§ Aim of the exercise: All of the records listed below should be retyped exactly.

§ Information shown:

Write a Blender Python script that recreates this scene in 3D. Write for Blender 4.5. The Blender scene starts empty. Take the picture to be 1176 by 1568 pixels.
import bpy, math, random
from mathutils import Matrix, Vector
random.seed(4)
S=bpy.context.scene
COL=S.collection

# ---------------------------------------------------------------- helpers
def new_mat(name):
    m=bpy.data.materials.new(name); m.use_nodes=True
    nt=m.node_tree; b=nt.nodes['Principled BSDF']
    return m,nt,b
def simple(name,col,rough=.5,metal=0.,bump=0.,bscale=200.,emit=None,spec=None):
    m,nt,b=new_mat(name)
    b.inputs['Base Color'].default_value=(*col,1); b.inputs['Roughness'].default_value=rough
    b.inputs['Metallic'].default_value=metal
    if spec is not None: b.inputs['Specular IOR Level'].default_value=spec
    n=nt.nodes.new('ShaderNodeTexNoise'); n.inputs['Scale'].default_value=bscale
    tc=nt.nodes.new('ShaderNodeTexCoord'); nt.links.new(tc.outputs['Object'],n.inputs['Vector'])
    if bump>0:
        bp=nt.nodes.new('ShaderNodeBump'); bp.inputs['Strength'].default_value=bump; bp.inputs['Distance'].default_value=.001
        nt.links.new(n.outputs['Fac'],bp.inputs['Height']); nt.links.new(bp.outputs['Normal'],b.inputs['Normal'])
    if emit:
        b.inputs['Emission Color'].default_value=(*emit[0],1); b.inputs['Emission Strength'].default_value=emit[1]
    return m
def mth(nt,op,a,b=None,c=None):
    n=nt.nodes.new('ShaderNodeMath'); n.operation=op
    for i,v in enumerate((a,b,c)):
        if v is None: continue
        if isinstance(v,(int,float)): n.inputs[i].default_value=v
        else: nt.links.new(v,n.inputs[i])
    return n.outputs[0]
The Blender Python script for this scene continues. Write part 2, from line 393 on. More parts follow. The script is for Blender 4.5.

§ Response:
Write a Blender Python script that recreates this scene in 3D. Write for Blender 4.5. The Blender scene starts empty. Take the picture to be 1176 by 1568 pixels.
import bpy, math, random
from mathutils import Matrix, Vector
random.seed(4)
S=bpy.context.scene
COL=S.collection

# ---------------------------------------------------------------- helpers
def new_mat(name):
    m=bpy.data.materials.new(name); m.use_nodes=True
    nt=m.node_tree; b=nt.nodes['Principled BSDF']
    return m,nt,b
def simple(name,col,rough=.5,metal=0.,bump=0.,bscale=200.,emit=None,spec=None):
    m,nt,b=new_mat(name)
    b.inputs['Base Color'].default_value=(*col,1); b.inputs['Roughness'].default_value=rough
    b.inputs['Metallic'].default_value=metal
    if spec is not None: b.inputs['Specular IOR Level'].default_value=spec
    n=nt.nodes.new('ShaderNodeTexNoise'); n.inputs['Scale'].default_value=bscale
    tc=nt.nodes.new('ShaderNodeTexCoord'); nt.links.new(tc.outputs['Object'],n.inputs['Vector'])
    if bump>0:
        bp=nt.nodes.new('ShaderNodeBump'); bp.inputs['Strength'].default_value=bump; bp.inputs['Distance'].default_value=.001
        nt.links.new(n.outputs['Fac'],bp.inputs['Height']); nt.links.new(bp.outputs['Normal'],b.inputs['Normal'])
    if emit:
        b.inputs['Emission Color'].default_value=(*emit[0],1); b.inputs['Emission Strength'].default_value=emit[1]
    return m
def mth(nt,op,a,b=None,c=None):
    n=nt.nodes.new('ShaderNodeMath'); n.operation=op
    for i,v in enumerate((a,b,c)):
        if v is None: continue
        if isinstance(v,(int,float)): n.inputs[i].default_value=v
        else: nt.links.new(v,n.inputs[i])
    return n.outputs[0]
The Blender Python script for this scene continues. Write part 2, from line 393 on. More parts follow. The script is for Blender 4.5.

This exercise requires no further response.